* [Aim of the task] Do not include the pictures; repeat the rest of the data exactly.

* [Data shown]
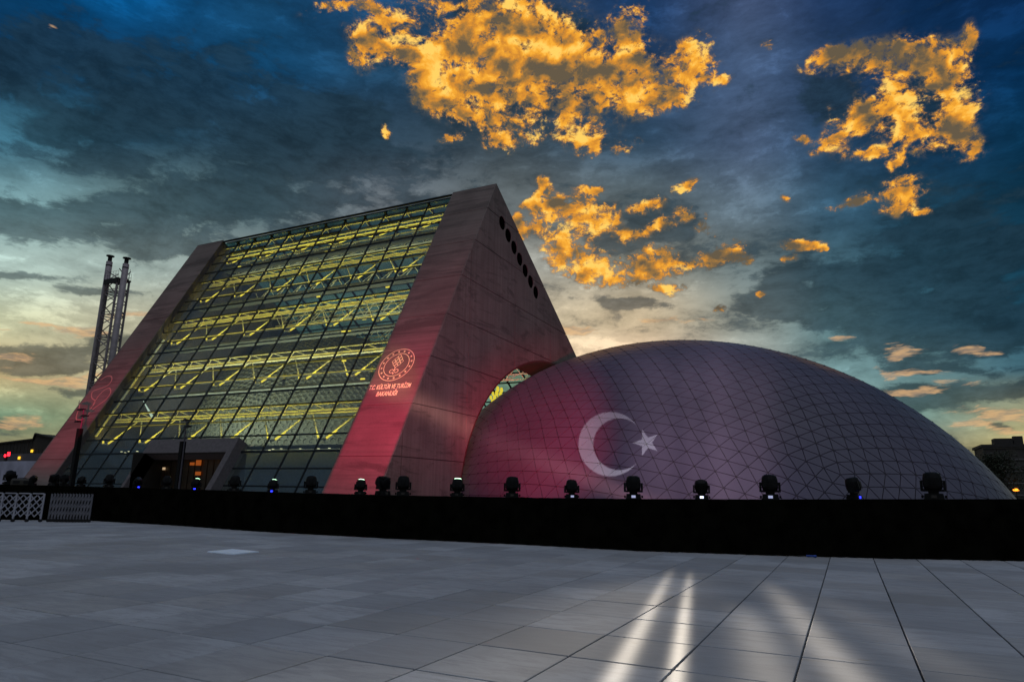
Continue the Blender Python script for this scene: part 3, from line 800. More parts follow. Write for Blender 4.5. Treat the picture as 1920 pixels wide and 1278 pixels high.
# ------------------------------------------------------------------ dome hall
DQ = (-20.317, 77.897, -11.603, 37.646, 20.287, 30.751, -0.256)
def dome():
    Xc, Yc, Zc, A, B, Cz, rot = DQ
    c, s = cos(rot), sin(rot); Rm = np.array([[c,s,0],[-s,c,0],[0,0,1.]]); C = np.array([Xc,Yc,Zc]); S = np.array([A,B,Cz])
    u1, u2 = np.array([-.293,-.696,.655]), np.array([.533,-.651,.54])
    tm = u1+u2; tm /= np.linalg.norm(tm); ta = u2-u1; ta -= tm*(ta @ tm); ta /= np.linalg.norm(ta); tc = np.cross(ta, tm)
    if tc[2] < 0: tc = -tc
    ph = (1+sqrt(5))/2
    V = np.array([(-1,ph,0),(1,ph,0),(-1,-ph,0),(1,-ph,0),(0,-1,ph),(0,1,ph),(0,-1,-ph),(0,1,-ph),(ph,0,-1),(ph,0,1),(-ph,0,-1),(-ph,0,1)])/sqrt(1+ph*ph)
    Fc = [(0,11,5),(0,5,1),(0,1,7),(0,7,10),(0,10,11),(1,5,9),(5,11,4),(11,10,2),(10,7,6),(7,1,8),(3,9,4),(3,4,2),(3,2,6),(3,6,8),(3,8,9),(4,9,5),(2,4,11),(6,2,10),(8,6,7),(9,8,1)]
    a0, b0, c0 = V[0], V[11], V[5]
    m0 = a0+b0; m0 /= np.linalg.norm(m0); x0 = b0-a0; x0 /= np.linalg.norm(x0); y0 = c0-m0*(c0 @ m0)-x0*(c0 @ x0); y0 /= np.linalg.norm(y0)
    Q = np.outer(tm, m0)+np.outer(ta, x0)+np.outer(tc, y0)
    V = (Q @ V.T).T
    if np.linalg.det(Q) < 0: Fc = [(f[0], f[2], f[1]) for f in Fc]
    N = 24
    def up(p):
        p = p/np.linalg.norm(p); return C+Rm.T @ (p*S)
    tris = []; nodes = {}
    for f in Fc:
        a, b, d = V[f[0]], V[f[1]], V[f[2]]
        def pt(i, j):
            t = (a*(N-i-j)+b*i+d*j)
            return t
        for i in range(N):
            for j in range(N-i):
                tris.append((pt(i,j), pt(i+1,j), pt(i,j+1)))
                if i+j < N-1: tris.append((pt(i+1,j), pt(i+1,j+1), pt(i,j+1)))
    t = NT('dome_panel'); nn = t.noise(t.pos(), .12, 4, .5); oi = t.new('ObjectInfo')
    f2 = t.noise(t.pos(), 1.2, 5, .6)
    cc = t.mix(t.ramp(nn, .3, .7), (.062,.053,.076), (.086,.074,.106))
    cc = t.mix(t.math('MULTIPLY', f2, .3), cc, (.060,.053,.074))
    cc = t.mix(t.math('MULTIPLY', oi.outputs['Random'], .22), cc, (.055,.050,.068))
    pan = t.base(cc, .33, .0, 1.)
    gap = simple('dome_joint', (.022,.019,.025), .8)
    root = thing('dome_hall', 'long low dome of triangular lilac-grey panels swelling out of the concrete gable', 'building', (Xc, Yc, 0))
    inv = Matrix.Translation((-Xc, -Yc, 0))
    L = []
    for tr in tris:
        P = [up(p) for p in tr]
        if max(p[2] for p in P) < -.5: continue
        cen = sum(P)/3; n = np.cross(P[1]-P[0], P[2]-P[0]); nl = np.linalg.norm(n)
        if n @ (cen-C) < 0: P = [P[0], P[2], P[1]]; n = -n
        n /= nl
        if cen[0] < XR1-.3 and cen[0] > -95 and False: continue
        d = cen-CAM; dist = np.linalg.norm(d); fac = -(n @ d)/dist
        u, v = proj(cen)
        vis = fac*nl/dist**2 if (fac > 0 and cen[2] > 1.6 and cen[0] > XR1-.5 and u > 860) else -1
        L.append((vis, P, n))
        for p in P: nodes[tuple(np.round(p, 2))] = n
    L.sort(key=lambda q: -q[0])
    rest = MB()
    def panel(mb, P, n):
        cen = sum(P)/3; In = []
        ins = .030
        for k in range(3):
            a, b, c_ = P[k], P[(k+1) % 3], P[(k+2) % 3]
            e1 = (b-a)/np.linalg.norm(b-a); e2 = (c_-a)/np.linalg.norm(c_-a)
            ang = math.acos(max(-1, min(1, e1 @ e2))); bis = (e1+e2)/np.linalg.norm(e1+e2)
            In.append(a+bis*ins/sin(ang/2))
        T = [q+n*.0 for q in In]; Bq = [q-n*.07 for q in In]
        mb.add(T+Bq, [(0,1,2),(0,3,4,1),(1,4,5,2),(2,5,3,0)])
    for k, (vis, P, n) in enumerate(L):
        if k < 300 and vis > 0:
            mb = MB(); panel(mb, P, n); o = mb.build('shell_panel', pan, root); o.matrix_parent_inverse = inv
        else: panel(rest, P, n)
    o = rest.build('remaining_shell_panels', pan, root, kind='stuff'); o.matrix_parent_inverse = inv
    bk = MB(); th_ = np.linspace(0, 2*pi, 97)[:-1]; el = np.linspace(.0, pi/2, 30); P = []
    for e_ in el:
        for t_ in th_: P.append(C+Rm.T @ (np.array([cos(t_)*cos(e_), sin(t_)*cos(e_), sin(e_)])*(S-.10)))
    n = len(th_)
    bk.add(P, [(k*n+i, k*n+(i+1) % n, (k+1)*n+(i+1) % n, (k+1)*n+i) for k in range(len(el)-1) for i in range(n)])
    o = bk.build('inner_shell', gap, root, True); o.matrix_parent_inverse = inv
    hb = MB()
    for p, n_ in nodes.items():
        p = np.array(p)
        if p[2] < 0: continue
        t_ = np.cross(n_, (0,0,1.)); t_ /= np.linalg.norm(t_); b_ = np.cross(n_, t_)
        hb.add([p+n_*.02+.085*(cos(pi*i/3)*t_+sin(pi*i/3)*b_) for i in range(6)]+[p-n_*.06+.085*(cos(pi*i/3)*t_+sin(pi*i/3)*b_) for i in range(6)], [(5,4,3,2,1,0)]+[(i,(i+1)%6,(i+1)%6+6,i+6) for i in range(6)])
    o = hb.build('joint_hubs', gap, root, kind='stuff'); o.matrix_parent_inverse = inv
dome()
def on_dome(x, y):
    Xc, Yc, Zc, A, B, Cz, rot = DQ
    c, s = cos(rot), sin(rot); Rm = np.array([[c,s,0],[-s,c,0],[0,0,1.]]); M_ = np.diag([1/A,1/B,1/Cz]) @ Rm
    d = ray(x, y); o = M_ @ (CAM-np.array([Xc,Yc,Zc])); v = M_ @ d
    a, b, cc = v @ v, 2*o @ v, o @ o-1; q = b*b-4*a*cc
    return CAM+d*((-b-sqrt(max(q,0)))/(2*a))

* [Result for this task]
Continue the Blender Python script for this scene: part 3, from line 800. More parts follow. Write for Blender 4.5. Treat the picture as 1920 pixels wide and 1278 pixels high.
# ------------------------------------------------------------------ dome hall
DQ = (-20.317, 77.897, -11.603, 37.646, 20.287, 30.751, -0.256)
def dome():
    Xc, Yc, Zc, A, B, Cz, rot = DQ
    c, s = cos(rot), sin(rot); Rm = np.array([[c,s,0],[-s,c,0],[0,0,1.]]); C = np.array([Xc,Yc,Zc]); S = np.array([A,B,Cz])
    u1, u2 = np.array([-.293,-.696,.655]), np.array([.533,-.651,.54])
    tm = u1+u2; tm /= np.linalg.norm(tm); ta = u2-u1; ta -= tm*(ta @ tm); ta /= np.linalg.norm(ta); tc = np.cross(ta, tm)
    if tc[2] < 0: tc = -tc
    ph = (1+sqrt(5))/2
    V = np.array([(-1,ph,0),(1,ph,0),(-1,-ph,0),(1,-ph,0),(0,-1,ph),(0,1,ph),(0,-1,-ph),(0,1,-ph),(ph,0,-1),(ph,0,1),(-ph,0,-1),(-ph,0,1)])/sqrt(1+ph*ph)
    Fc = [(0,11,5),(0,5,1),(0,1,7),(0,7,10),(0,10,11),(1,5,9),(5,11,4),(11,10,2),(10,7,6),(7,1,8),(3,9,4),(3,4,2),(3,2,6),(3,6,8),(3,8,9),(4,9,5),(2,4,11),(6,2,10),(8,6,7),(9,8,1)]
    a0, b0, c0 = V[0], V[11], V[5]
    m0 = a0+b0; m0 /= np.linalg.norm(m0); x0 = b0-a0; x0 /= np.linalg.norm(x0); y0 = c0-m0*(c0 @ m0)-x0*(c0 @ x0); y0 /= np.linalg.norm(y0)
    Q = np.outer(tm, m0)+np.outer(ta, x0)+np.outer(tc, y0)
    V = (Q @ V.T).T
    if np.linalg.det(Q) < 0: Fc = [(f[0], f[2], f[1]) for f in Fc]
    N = 24
    def up(p):
        p = p/np.linalg.norm(p); return C+Rm.T @ (p*S)
    tris = []; nodes = {}
    for f in Fc:
        a, b, d = V[f[0]], V[f[1]], V[f[2]]
        def pt(i, j):
            t = (a*(N-i-j)+b*i+d*j)
            return t
        for i in range(N):
            for j in range(N-i):
                tris.append((pt(i,j), pt(i+1,j), pt(i,j+1)))
                if i+j < N-1: tris.append((pt(i+1,j), pt(i+1,j+1), pt(i,j+1)))
    t = NT('dome_panel'); nn = t.noise(t.pos(), .12, 4, .5); oi = t.new('ObjectInfo')
    f2 = t.noise(t.pos(), 1.2, 5, .6)
    cc = t.mix(t.ramp(nn, .3, .7), (.062,.053,.076), (.086,.074,.106))
    cc = t.mix(t.math('MULTIPLY', f2, .3), cc, (.060,.053,.074))
    cc = t.mix(t.math('MULTIPLY', oi.outputs['Random'], .22), cc, (.055,.050,.068))
    pan = t.base(cc, .33, .0, 1.)
    gap = simple('dome_joint', (.022,.019,.025), .8)
    root = thing('dome_hall', 'long low dome of triangular lilac-grey panels swelling out of the concrete gable', 'building', (Xc, Yc, 0))
    inv = Matrix.Translation((-Xc, -Yc, 0))
    L = []
    for tr in tris:
        P = [up(p) for p in tr]
        if max(p[2] for p in P) < -.5: continue
        cen = sum(P)/3; n = np.cross(P[1]-P[0], P[2]-P[0]); nl = np.linalg.norm(n)
        if n @ (cen-C) < 0: P = [P[0], P[2], P[1]]; n = -n
        n /= nl
        if cen[0] < XR1-.3 and cen[0] > -95 and False: continue
        d = cen-CAM; dist = np.linalg.norm(d); fac = -(n @ d)/dist
        u, v = proj(cen)
        vis = fac*nl/dist**2 if (fac > 0 and cen[2] > 1.6 and cen[0] > XR1-.5 and u > 860) else -1
        L.append((vis, P, n))
        for p in P: nodes[tuple(np.round(p, 2))] = n
    L.sort(key=lambda q: -q[0])
    rest = MB()
    def panel(mb, P, n):
        cen = sum(P)/3; In = []
        ins = .030
        for k in range(3):
            a, b, c_ = P[k], P[(k+1) % 3], P[(k+2) % 3]
            e1 = (b-a)/np.linalg.norm(b-a); e2 = (c_-a)/np.linalg.norm(c_-a)
            ang = math.acos(max(-1, min(1, e1 @ e2))); bis = (e1+e2)/np.linalg.norm(e1+e2)
            In.append(a+bis*ins/sin(ang/2))
        T = [q+n*.0 for q in In]; Bq = [q-n*.07 for q in In]
        mb.add(T+Bq, [(0,1,2),(0,3,4,1),(1,4,5,2),(2,5,3,0)])
    for k, (vis, P, n) in enumerate(L):
        if k < 300 and vis > 0:
            mb = MB(); panel(mb, P, n); o = mb.build('shell_panel', pan, root); o.matrix_parent_inverse = inv
        else: panel(rest, P, n)
    o = rest.build('remaining_shell_panels', pan, root, kind='stuff'); o.matrix_parent_inverse = inv
    bk = MB(); th_ = np.linspace(0, 2*pi, 97)[:-1]; el = np.linspace(.0, pi/2, 30); P = []
    for e_ in el:
        for t_ in th_: P.append(C+Rm.T @ (np.array([cos(t_)*cos(e_), sin(t_)*cos(e_), sin(e_)])*(S-.10)))
    n = len(th_)
    bk.add(P, [(k*n+i, k*n+(i+1) % n, (k+1)*n+(i+1) % n, (k+1)*n+i) for k in range(len(el)-1) for i in range(n)])
    o = bk.build('inner_shell', gap, root, True); o.matrix_parent_inverse = inv
    hb = MB()
    for p, n_ in nodes.items():
        p = np.array(p)
        if p[2] < 0: continue
        t_ = np.cross(n_, (0,0,1.)); t_ /= np.linalg.norm(t_); b_ = np.cross(n_, t_)
        hb.add([p+n_*.02+.085*(cos(pi*i/3)*t_+sin(pi*i/3)*b_) for i in range(6)]+[p-n_*.06+.085*(cos(pi*i/3)*t_+sin(pi*i/3)*b_) for i in range(6)], [(5,4,3,2,1,0)]+[(i,(i+1)%6,(i+1)%6+6,i+6) for i in range(6)])
    o = hb.build('joint_hubs', gap, root, kind='stuff'); o.matrix_parent_inverse = inv
dome()
def on_dome(x, y):
    Xc, Yc, Zc, A, B, Cz, rot = DQ
    c, s = cos(rot), sin(rot); Rm = np.array([[c,s,0],[-s,c,0],[0,0,1.]]); M_ = np.diag([1/A,1/B,1/Cz]) @ Rm
    d = ray(x, y); o = M_ @ (CAM-np.array([Xc,Yc,Zc])); v = M_ @ d
    a, b, cc = v @ v, 2*o @ v, o @ o-1; q = b*b-4*a*cc
    return CAM+d*((-b-sqrt(max(q,0)))/(2*a))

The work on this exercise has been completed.